Written instruction - Read the data and repeat all of it exactly.
>> start
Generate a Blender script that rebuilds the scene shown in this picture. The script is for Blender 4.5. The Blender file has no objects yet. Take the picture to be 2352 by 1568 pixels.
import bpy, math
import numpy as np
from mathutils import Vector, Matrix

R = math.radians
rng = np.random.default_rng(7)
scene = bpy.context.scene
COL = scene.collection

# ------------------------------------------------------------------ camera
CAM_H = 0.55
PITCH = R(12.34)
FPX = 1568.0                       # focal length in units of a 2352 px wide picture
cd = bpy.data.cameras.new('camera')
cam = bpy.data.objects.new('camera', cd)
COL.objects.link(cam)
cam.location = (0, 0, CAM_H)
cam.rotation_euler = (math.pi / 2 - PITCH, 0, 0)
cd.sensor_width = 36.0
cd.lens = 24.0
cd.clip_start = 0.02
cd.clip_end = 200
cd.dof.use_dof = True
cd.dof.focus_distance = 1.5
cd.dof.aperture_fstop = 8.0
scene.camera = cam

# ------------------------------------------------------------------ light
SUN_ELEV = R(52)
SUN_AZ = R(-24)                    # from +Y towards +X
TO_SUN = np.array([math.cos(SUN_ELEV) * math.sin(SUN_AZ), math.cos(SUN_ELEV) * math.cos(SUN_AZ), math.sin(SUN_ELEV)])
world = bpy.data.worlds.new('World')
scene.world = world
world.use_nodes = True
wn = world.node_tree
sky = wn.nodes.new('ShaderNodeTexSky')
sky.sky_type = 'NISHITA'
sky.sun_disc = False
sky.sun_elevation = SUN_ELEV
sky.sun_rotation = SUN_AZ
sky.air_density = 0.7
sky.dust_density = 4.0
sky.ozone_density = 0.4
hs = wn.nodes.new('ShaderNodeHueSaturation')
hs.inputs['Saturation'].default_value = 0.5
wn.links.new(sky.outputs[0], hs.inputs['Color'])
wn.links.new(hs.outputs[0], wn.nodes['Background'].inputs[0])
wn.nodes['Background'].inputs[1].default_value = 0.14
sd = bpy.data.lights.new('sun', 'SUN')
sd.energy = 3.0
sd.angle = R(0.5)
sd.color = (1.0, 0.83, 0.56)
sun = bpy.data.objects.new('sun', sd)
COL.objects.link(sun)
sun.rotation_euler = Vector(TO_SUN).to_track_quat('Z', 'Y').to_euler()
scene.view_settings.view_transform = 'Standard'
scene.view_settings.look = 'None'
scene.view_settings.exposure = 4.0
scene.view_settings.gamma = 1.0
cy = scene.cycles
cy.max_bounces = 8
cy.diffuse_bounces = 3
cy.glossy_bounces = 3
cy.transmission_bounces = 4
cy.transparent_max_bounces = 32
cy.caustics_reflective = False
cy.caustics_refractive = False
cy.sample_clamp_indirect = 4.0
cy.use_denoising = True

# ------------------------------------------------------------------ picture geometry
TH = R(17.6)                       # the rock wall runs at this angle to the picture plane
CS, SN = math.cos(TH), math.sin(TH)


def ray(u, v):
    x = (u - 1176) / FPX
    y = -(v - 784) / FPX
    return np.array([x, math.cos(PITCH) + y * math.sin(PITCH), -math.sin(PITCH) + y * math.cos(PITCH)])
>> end
Result of the task -
Generate a Blender script that rebuilds the scene shown in this picture. The script is for Blender 4.5. The Blender file has no objects yet. Take the picture to be 2352 by 1568 pixels.
import bpy, math
import numpy as np
from mathutils import Vector, Matrix

R = math.radians
rng = np.random.default_rng(7)
scene = bpy.context.scene
COL = scene.collection

# ------------------------------------------------------------------ camera
CAM_H = 0.55
PITCH = R(12.34)
FPX = 1568.0                       # focal length in units of a 2352 px wide picture
cd = bpy.data.cameras.new('camera')
cam = bpy.data.objects.new('camera', cd)
COL.objects.link(cam)
cam.location = (0, 0, CAM_H)
cam.rotation_euler = (math.pi / 2 - PITCH, 0, 0)
cd.sensor_width = 36.0
cd.lens = 24.0
cd.clip_start = 0.02
cd.clip_end = 200
cd.dof.use_dof = True
cd.dof.focus_distance = 1.5
cd.dof.aperture_fstop = 8.0
scene.camera = cam

# ------------------------------------------------------------------ light
SUN_ELEV = R(52)
SUN_AZ = R(-24)                    # from +Y towards +X
TO_SUN = np.array([math.cos(SUN_ELEV) * math.sin(SUN_AZ), math.cos(SUN_ELEV) * math.cos(SUN_AZ), math.sin(SUN_ELEV)])
world = bpy.data.worlds.new('World')
scene.world = world
world.use_nodes = True
wn = world.node_tree
sky = wn.nodes.new('ShaderNodeTexSky')
sky.sky_type = 'NISHITA'
sky.sun_disc = False
sky.sun_elevation = SUN_ELEV
sky.sun_rotation = SUN_AZ
sky.air_density = 0.7
sky.dust_density = 4.0
sky.ozone_density = 0.4
hs = wn.nodes.new('ShaderNodeHueSaturation')
hs.inputs['Saturation'].default_value = 0.5
wn.links.new(sky.outputs[0], hs.inputs['Color'])
wn.links.new(hs.outputs[0], wn.nodes['Background'].inputs[0])
wn.nodes['Background'].inputs[1].default_value = 0.14
sd = bpy.data.lights.new('sun', 'SUN')
sd.energy = 3.0
sd.angle = R(0.5)
sd.color = (1.0, 0.83, 0.56)
sun = bpy.data.objects.new('sun', sd)
COL.objects.link(sun)
sun.rotation_euler = Vector(TO_SUN).to_track_quat('Z', 'Y').to_euler()
scene.view_settings.view_transform = 'Standard'
scene.view_settings.look = 'None'
scene.view_settings.exposure = 4.0
scene.view_settings.gamma = 1.0
cy = scene.cycles
cy.max_bounces = 8
cy.diffuse_bounces = 3
cy.glossy_bounces = 3
cy.transmission_bounces = 4
cy.transparent_max_bounces = 32
cy.caustics_reflective = False
cy.caustics_refractive = False
cy.sample_clamp_indirect = 4.0
cy.use_denoising = True

# ------------------------------------------------------------------ picture geometry
TH = R(17.6)                       # the rock wall runs at this angle to the picture plane
CS, SN = math.cos(TH), math.sin(TH)


def ray(u, v):
    x = (u - 1176) / FPX
    y = -(v - 784) / FPX
    return np.array([x, math.cos(PITCH) + y * math.sin(PITCH), -math.sin(PITCH) + y * math.cos(PITCH)])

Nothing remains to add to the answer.